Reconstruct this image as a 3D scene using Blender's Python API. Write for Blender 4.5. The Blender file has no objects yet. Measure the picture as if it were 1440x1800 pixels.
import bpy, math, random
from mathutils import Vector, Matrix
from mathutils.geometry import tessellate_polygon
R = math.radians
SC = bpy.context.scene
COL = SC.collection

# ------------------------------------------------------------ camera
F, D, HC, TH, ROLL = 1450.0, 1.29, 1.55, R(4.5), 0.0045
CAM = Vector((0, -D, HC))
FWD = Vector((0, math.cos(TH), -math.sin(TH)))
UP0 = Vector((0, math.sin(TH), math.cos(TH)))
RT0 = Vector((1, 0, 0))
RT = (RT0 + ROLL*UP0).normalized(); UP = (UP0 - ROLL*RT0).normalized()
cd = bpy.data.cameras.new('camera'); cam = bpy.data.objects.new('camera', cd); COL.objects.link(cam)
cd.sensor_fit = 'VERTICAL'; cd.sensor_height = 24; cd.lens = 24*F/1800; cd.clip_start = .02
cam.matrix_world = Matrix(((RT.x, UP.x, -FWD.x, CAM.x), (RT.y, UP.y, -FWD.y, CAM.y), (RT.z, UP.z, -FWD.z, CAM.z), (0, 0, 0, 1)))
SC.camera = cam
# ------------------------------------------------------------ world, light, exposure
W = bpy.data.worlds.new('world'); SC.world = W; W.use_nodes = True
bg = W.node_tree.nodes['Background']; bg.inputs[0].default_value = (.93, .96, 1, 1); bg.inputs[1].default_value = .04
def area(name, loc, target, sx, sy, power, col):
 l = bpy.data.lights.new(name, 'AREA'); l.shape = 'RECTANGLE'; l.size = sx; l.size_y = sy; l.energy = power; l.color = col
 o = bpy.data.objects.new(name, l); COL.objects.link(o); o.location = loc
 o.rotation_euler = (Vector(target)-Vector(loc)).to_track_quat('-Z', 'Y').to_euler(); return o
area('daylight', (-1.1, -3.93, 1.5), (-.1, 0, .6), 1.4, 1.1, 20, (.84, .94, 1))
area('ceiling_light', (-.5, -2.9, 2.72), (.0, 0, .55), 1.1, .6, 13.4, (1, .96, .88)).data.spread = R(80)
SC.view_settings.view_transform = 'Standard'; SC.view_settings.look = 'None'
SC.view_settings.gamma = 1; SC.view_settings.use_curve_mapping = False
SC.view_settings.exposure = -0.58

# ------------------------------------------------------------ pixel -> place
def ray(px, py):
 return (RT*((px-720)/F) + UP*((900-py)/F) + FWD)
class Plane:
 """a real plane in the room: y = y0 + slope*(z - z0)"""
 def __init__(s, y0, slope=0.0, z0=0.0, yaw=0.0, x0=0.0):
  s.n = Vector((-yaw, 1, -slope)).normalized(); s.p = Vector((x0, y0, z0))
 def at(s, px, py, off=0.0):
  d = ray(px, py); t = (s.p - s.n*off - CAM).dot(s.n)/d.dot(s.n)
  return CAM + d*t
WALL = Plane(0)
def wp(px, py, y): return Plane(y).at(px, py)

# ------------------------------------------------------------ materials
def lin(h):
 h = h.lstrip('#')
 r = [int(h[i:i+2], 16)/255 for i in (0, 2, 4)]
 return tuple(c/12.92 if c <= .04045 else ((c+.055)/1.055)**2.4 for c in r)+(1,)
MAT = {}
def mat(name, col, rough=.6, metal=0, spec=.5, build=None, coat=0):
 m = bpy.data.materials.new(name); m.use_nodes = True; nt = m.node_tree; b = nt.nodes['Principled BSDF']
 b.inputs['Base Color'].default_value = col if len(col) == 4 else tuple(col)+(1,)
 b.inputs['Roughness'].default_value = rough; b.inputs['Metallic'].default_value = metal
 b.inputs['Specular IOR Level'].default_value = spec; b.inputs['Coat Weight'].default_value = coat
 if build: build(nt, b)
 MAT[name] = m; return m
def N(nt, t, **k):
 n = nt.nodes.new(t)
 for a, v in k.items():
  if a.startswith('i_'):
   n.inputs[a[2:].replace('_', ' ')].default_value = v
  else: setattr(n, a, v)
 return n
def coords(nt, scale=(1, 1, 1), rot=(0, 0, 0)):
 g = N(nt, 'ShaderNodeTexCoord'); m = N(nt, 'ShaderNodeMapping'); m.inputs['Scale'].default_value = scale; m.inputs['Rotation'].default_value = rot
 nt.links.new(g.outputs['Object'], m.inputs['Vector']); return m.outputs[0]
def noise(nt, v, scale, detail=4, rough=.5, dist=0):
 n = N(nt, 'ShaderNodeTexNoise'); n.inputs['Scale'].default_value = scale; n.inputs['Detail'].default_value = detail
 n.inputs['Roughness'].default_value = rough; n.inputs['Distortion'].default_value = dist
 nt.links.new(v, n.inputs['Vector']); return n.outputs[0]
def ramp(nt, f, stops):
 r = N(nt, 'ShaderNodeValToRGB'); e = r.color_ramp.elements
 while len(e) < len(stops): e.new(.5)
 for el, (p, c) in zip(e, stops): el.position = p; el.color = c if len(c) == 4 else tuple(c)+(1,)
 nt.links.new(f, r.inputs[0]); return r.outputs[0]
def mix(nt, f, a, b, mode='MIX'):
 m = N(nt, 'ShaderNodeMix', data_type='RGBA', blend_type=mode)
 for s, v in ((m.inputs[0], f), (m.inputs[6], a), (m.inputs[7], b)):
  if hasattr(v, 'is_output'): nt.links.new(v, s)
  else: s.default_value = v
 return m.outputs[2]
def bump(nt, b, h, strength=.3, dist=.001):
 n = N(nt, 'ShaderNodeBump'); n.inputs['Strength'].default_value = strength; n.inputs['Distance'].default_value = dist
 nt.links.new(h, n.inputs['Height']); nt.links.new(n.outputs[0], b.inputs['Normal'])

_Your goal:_
Reproduce verbatim only this range: the first line of the material through the line that contains "COL = SC.collection", inclusive.

_Task output:_
Reconstruct this image as a 3D scene using Blender's Python API. Write for Blender 4.5. The Blender file has no objects yet. Measure the picture as if it were 1440x1800 pixels.
import bpy, math, random
from mathutils import Vector, Matrix
from mathutils.geometry import tessellate_polygon
R = math.radians
SC = bpy.context.scene
COL = SC.collection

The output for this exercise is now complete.